Have you had the time to look past patch 1/7 of this series? 2/7
introduces a "test_todo" helper, the "test_expect_todo" is just the
basic top-level primitive.

I don't think we can categorically replace all of the
"test_expect_failure" cases, because in some of those it's too much of a
hassle to assert the exact current behavior, or we don't really care.

But I think for most cases instead of a:

	test_ki ! grep unwanted output

It makes more sense to do (as that helper does):

	test_todo grep --want yay --expect unwanted -- output

Which is quite a handful, which is why the series goes on to
e.g. introduce a todo_test_cmp, used e.g. like this (and we can easily
add more wrappers for common cases):

	cat >want <<-EOF &&
	$(git rev-parse HEAD)
	EOF
	cat >expect <<-\EOF &&
	error: can't rev-parse stuff
	EOF
	test_might_fail git some-cmd HEAD >actual &&
	todo_test_cmp want expect actual

I.e. if you just want to throw your hands in the air and say "I don't
care how this fails and just emit a 'not ok .. TODO' line" we already
have test_expect_failure for that use-case.
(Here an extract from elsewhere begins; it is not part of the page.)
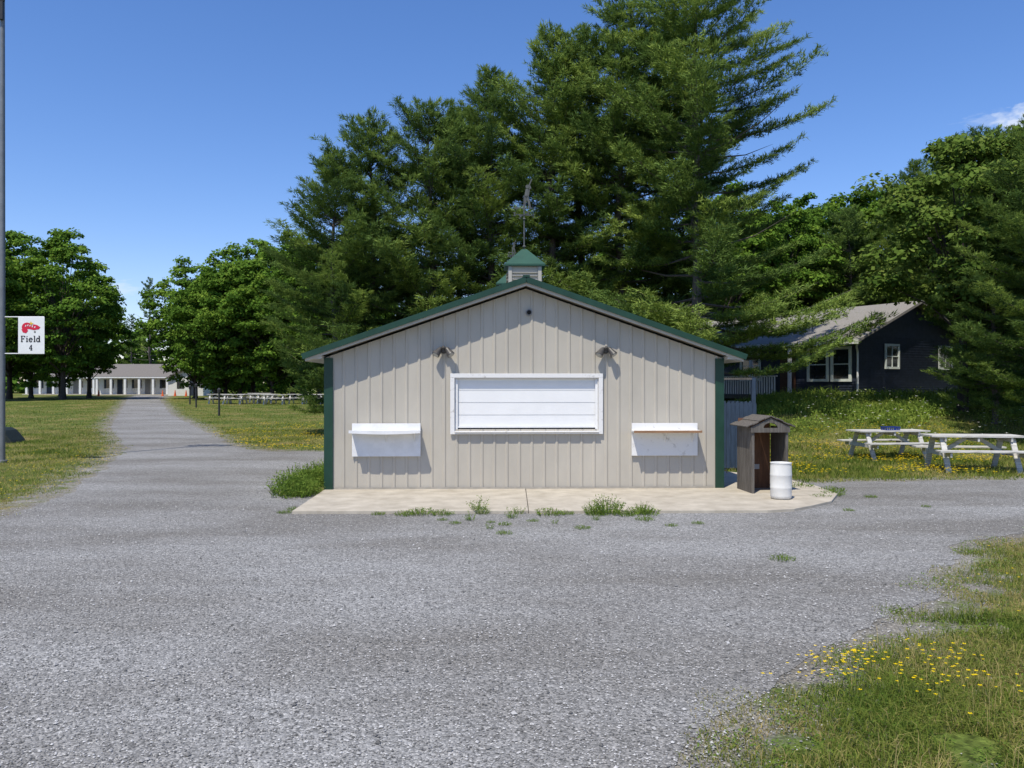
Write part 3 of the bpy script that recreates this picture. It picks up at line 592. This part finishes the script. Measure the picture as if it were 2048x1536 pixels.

I think in most other cases documenting that something is broken or
should behave differently shouldn't be synonymous with not caring *how*
that unwanted behavior works right now.

Understanding of your past commentary on this topic is that you strongly
objected to not having the test suite output reflect that a given test
was "not ok ... TODO" in some way. I.e. even though I think
"test_expect_success" has the approximate *semantics* we want we
shouldn't use those.

But I think the combination of "test_expect_todo" and the "test_todo"
primitive should satisfy that, and will give us accurate assertions
about what we're actually doing now.